Peliknya kondisi pernikahan dini itu menjadi salah satu persoalan yang wajib diselesaikan. YTBN yang menjalankan misi kemanusiaan melakukan pendampingan Psikoedukasi Pernikahan Dini kepada masyarakat dan siswa. Angela Pontororing, sebagai person in charge (PIC) pendampingan tersebut menjelaskan bahwa anak-anak sebenarnya memiliki mimpi tinggi. Namun budaya telah merenggut cita-cita tersebut.
“Sebenarnya sudah sadar bahaya pernikahan anak dan juga mereka memiliki mimpi yang sangat tinggi. Ada yang ingin menjadi guru, YouTuber, influencer, mereka mempuanyai mimpi yang tinggi dan ingin menyelesaikan pendidikan mereka. Cuma mungkin lebih banyak edukasi kepada orang tua dan masyarakat pelan-pelan untuk mengubah kebiasaan menikahkan anaknya di usia dini,” tutur Angela Pontororing.

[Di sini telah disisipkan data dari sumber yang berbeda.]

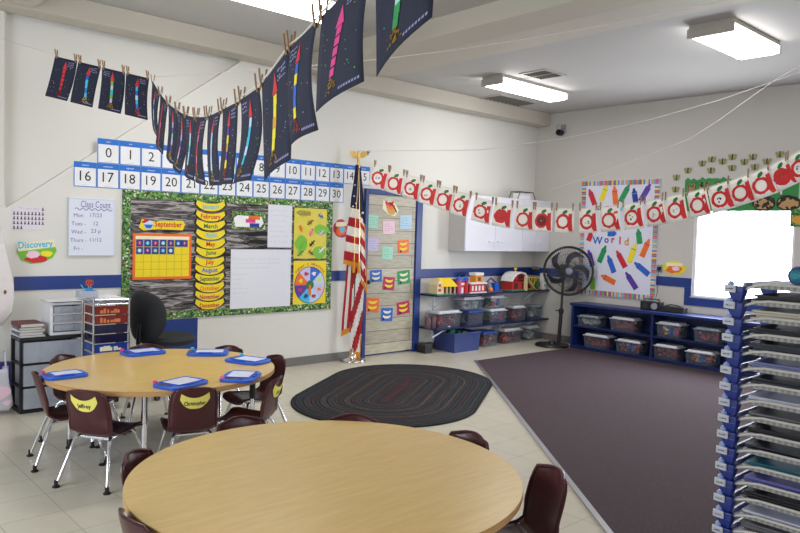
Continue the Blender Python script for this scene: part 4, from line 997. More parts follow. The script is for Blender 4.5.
tag(MB().tube(q, .004, 6).build('power_cord', blackp, smooth=True), 'thin black power cord hanging from the outlet to the cassette player', 'cord')

# ------------------------------------------------------------------ crayon bulletin board on the right wall
bp, bw_, bh_ = WB.rect(579,656.5,180,298,0)
ub = WB.u(bp); t = thing('crayon_board', 'white bulletin board with a coloured pencil-stripe border on the right wall', 'bulletin board', (XB-.018, bp.y, bp.z), -PI/2)
bh_ = WB.at(619,180).z-WB.at(619,297.5).z; bzc = (WB.at(619,180).z+WB.at(619,297.5).z)/2; t.location.z = bzc
B(-bw_/2,bw_/2,0,.018,-bh_/2,bh_/2).build('white_backing', P('board_white',(222,222,238),rough=.7,var=.02), t)
hues = [(220,60,60),(240,150,50),(240,220,70),(90,180,80),(70,190,200),(60,100,200),(120,80,170),(210,90,150),(190,200,230),(160,60,50)]
pm = [P('pencil_%d' % i, tuple(int(q*.8+45) for q in c), rough=.6, var=.05) for i, c in enumerate(hues)]
bt = .075; m = MB(); k = 0; rr = random.Random(5)
def strip(m, x0, x1, z0, z1, horiz):
    global k
    n = int(((x1-x0) if horiz else (z1-z0))/.0235)
    for i in range(n):
        m.mi = (i*3+i//7) % len(pm)
        if horiz: a = x0+(x1-x0)*i/n; b = x0+(x1-x0)*(i+.86)/n; m.box(a,b,-.005,0,z0+.004,z1-.004)
        else: a = z0+(z1-z0)*i/n; b = z0+(z1-z0)*(i+.86)/n; m.box(x0+.004,x1-.004,-.005,0,a,b)
strip(m,-bw_/2,bw_/2,bh_/2-bt,bh_/2,True); strip(m,-bw_/2,bw_/2,-bh_/2,-bh_/2+bt,True); strip(m,-bw_/2,-bw_/2+bt,-bh_/2+bt,bh_/2-bt,False); strip(m,bw_/2-bt,bw_/2,-bh_/2+bt,bh_/2-bt,False)
m.build('pencil_border', pm, t)
def crayon(px, py, rot, L_, col, label):
    t = wthing(WB, 'crayon_cutout', label, 'crayon cutout', px, py, .020, 'crayon cutouts on the board')
    t.rotation_euler = (0, 0, -PI/2); 
    R0 = Matrix.Rotation(rad(rot), 4, 'Y')
    h_ = L_*.80; w_ = .078
    def R2(pts): return [((R0 @ Vector((x,0,z))).x, (R0 @ Vector((x,0,z))).z) for x, z in pts]
    MB().prism(R2([(-w_/2,-h_/2),(w_/2,-h_/2),(w_/2,h_*.26),(w_*.30,h_*.34),(-w_*.30,h_*.34),(-w_/2,h_*.26)]), -.002, .001).build('crayon_body', C(col), t)
    MB().prism(R2([(-w_*.30,h_*.34),(w_*.30,h_*.34),(w_*.16,h_/2),(-w_*.16,h_/2)]), -.002, .001).build('crayon_tip', C(col), t)
    MB().prism(R2([(-w_/2,h_*.18),(w_/2,h_*.18),(w_/2,h_*.21),(-w_/2,h_*.21)]), -.003, -.002).build('wrapper_line', C('navy' if col != 'navy' else 'cyan'), t)
for (x, y, r_, l_, c, lb) in [(592,197,-25,.30,'red','red crayon cutout at the top left of the crayon board'),(604,193,20,.30,'yellow','yellow crayon cutout in the top row, left of an orange one'),
    (615,195,-8,.31,'orange','orange crayon cutout in the top row of the crayon board'),(625,193,28,.33,'green','green crayon cutout in the top row of the crayon board'),
    (635,197,-12,.30,'navy','dark blue crayon cutout in the top row, left of a purple one'),(645.5,192.5,30,.33,'purple','purple crayon cutout at the top right of the crayon board'),
    (590,236.5,20,.17,'red','short red crayon cutout left of the letters on the crayon board'),(612,233.5,88,.17,'blue','short blue crayon cutout lying flat above the letters'),
    (639,236.5,-10,.25,'green','dark green crayon cutout right of the letters, middle of the board'),(645.5,248,22,.32,'orange','orange crayon cutout near the right border, under the green one'),
    (632.5,253,18,.34,'yellow','yellow crayon cutout in the middle right of the crayon board'),(602.5,254,22,.32,'green','green crayon cutout right of the fan, below the letters'),
    (590.5,258,-20,.30,'purple','dark purple crayon cutout partly behind the fan cage'),(621,259,-33,.33,'red','red crayon cutout in the centre of the board below the letters'),
    (611,264,-25,.32,'blue','blue crayon cutout left of centre in the lower half of the board'),(641.5,268.5,-55,.33,'blue','blue crayon cutout at the lower right of the crayon board'),
    (608,279,-68,.30,'orange','orange crayon cutout lying low near the bottom of the board'),(631,280.5,-38,.34,'purple','purple crayon cutout at the bottom right of the crayon board'),
    (592.5,282,-5,.26,'lime','yellow-green crayon cutout at the lower left, behind the fan\'s edge')]:
    crayon(x, y, r_, l_, c, lb)
for (x, y, ch, c) in [(597.5,240.5,'W','blue'),(606.5,240.5,'o','purple'),(613,240.5,'r','crimson'),(620,240.5,'l','red'),(626.5,241.5,'d','gold')]:
    t = wthing(WB, 'cutout_letter', 'paper cutout letter %s in the word World on the crayon board' % ch, 'letter', x, y, .0215, 'letters of the word World')
    MB().text(ch, (.145 if ch in 'Wld' else .135), 0, 0, 0, bold=True).build('letter_shape', C(c), t, solid=.002)
for (x, y, ch, c) in [(594,213,'C','black'),(599,208,'o','black'),(603,211,'l','brown'),(607,208,'o','red'),(616,206.5,'r','orange'),(622,209,'e','cyan')]:
    t = wthing(WB, 'cutout_letter', 'small %s cutout letter %s behind the apple pictures on the crayon board' % (c, ch), 'letter', x, y, .0215, 'small letters above the word World')
    MB().text(ch, .12, 0, 0, 0, bold=True).build('letter_shape', C(c), t, solid=.002)

# ------------------------------------------------------------------ above and beside the window
p, w_, h_ = WB.rect(681.5,795,178,211,.004); p.z = (WB.at(740,177,.004).z+WB.at(740,211,.004).z)/2; h_ = WB.at(740,176.5,.004).z-WB.at(740,210,.004).z
t = thing('jungle_banner', 'green paper banner with animal-print letters above the window', 'banner', p, -PI/2)
rr = random.Random(8); n = 36
tp = [(-w_/2+w_*i/n, h_/2+rr.uniform(-.02,.02)) for i in range(n+1)]; bt_ = [(w_/2-w_*i/n, -h_/2+rr.uniform(-.01,.01)) for i in range(n+1)]
MB().prism(tp+bt_, 0, .003).build('banner_sheet', P('banner_green',(50,140,70),rough=.7,var=.1,scale=20), t)
leop = ramp_mat('leopard_print', [(0,(36,28,24)),(.36,(60,40,30)),(.4,(190,150,100)),(1,(206,168,120))], scale=24, kind='voronoi', interp='CONSTANT', rough=.7)
zebp = ramp_mat('zebra_print_paper', [(0,(24,24,26)),(.49,(24,24,26)),(.51,(230,226,222)),(1,(230,226,222))], vec_scale=(3,1,1), scale=9, detail=0, rough=.7, distortion=.8)
wd_ = 'WILD ABOUT'; xs = -w_*.44
for i, ch in enumerate(wd_):
    if ch == ' ': continue
    x = -w_*.43+w_*.088*i
    b_ = MB().text(ch, .25, x, h_*.16, -.0035, bold=True, maxw=w_*.085).build('outline_letter', ink, t, solid=.002)
    b_ = MB().text(ch, .22, x, h_*.16, -.0065, bold=True, maxw=w_*.070).build('print_letter', leop if i < 4 and i != 5 else zebp, t, solid=.002)
for fx_ in (.22,.42):
    m = MB(); blob(m, w_*fx_, -h_*.28, w_*.10, h_*.22, n=20, wob=.08, y0=-.004, y1=-.001, sd=int(fx_*50)); m.build('round_cutout', ink, t)
    m = MB(); blob(m, w_*fx_, -h_*.28, w_*.087, h_*.18, n=20, wob=.08, y0=-.007, y1=-.004, sd=int(fx_*50)); m.build('print_cutout', leop, t)
m = MB(); [m.prism([(-w_*.38+w_*.12*i,-h_*.36),(-w_*.32+w_*.12*i,-h_*.36),(-w_*.33+w_*.12*i,-h_*.2),(-w_*.35+w_*.12*i,-h_*.1),(-w_*.37+w_*.12*i,-h_*.2)],-.002,0) for i in range(5)]; m.build('leaf_row', C('leaf'), t)
t = wthing(WB, 'jungle_picture', 'small dark jungle animal picture at the right edge beyond the window', 'picture', 800, 215, .004)
MB().box(-.09,.16,-.001,.002,-.10,.10).build('picture_sheet', leafm, t); m = MB(); blob(m,0,-.02,.07,.05,y0=-.003,y1=-.001,sd=4); m.build('animal_face', C('gold'), t)
t.location = WB.at(799,218,.004)
bf = [(688,170.5),(702.5,163.5),(712,159.5),(722.5,161.5),(732.5,157),(744.5,162),(753,157),(780,154.5),(711,170.5),(732,168),(767,161.5),(755,167),(676.5,177.5),(675.5,189.5)]
posw = ['upper left','upper left, higher','upper middle left','middle','upper middle','middle right','upper right','far right','lower left','lower middle','right of middle','lower right','left end','lowest at left end']
for i, (x, y) in enumerate(bf):
    t = wthing(WB, 'butterfly_cutout', 'tiny olive butterfly cutout above the green banner, %s' % posw[i], 'cutout', x, y, .004, 'butterfly cutouts over the window')
    rr = random.Random(i); a = rr.uniform(-.4,.4)
    MB().prism([(-.004,0),(-.03,.036),(-.05,.028),(-.046,.0),(-.034,-.012),(-.038,-.032),(-.016,-.036)], -.008, -.006).build('wing', P('olive_wing',(150,150,90),rough=.6,var=.3,scale=90), t)
    MB().prism([(.004,0),(.03,.036),(.05,.028),(.046,.0),(.034,-.012),(.038,-.032),(.016,-.036)], -.008, -.006).build('wing', P('olive_wing',(150,150,90),rough=.6,var=.3,scale=90), t)
    MB().prism([(-.006,-.034),(.006,-.034),(.005,.036),(-.005,.036)], -.011, .004).build('butterfly_body', P('olive_dark',(60,60,40),rough=.6), t)
# small camera on the wall
t = wthing(WB, 'security_camera', 'small black camera on a bracket high on the right wall near the corner', 'camera', 563.5, 131, 0)
MB().box(-.04,.04,-.015,0,-.03,.09).build('mount_plate', greyp, t, bevel=.003)
MB().tube([(0,-.01,.03),(0,-.06,.02),(.01,-.10,-.02)], .010, 8).build('bracket_arm', chrome, t, smooth=True)
MB().tube([(-.05,-.09,.0),(-.04,-.11,.07),(.02,-.10,.09)], .006, 6).build('cable_loop', greyp, t, smooth=True)
hd_ = MB().lathe([(.0,-.045),(.042,-.045),(.048,0),(.040,.05),(.0,.055)],16,(.03,-.13,-.04),'y').build('camera_body', blackp, t, smooth=True)
MB().lathe([(0,-.01),(.028,-.01),(.03,0),(0,0)],16,(.03,-.177,-.04),'y').build('lens', P('lens_glass',(10,10,16),rough=.08), hd_, smooth=True)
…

Meski demikian, banyak kendala yang dilakukan oleh edukator maupun fasilitator seperti kendala bahasa dan budaya. Sebagian besar masyarakat di Batuputih kurang terampil dalam berbahasa Indonesia, mereka hanya menggunakan bahasa daerah. Sehingga YTBN menggandeng berbagai stakeholder lokal.
Menurut pengakuan Teguh Dwi Nugroho selaku Ketua YTBN, ada kendala dalam menangani masalah sosial di daerah 3T karena kondisi masyarakat yang homogen.
“Namanya daerah 3T, namun kalau kita menuju daerah tersebut tidak mau dipanggil daerah tertinggal, terpencil. Dan kita tahu kesenjangan pembangunan nyata antara di perkotaan, pedesaan, apalagi sampai ke daerah 3T, pembangunan di sana tidak dirasakan sama sekali. Pembangunan yang kita maksud adalah pembangunan hak dasar tadi. Untuk kesejahteraan, pendidikan, dan kesehatan,” jelas teguh.
“Dan biasanya di daerah 3T itu partikular atau spesifik penduduknya adalah homogen, Mereka semua satu: satu suku, satu agama, satu ras. Mereka semua sama dan biasanya mereka akan susah kita dekati karena biasanya kita datang dengan kebhinekaan kita datang dengan perbedaan. Tapi menurut saya itulah inti dari Bakti Nusantara datang ke daerah 3T, kita mau memberi tahu kalau berbeda itu tidak apa-apa. Kebaikan yang kita tanam dengan sangat dalam di daerah 3T. Dengan dasar kebaikan, kita mau memberikan mereka insight atau masukan bahwa kebaikan itu bisa dilakukan oleh semuanya dengan dasar berbeda tidak apa-apa,” pungkasnya.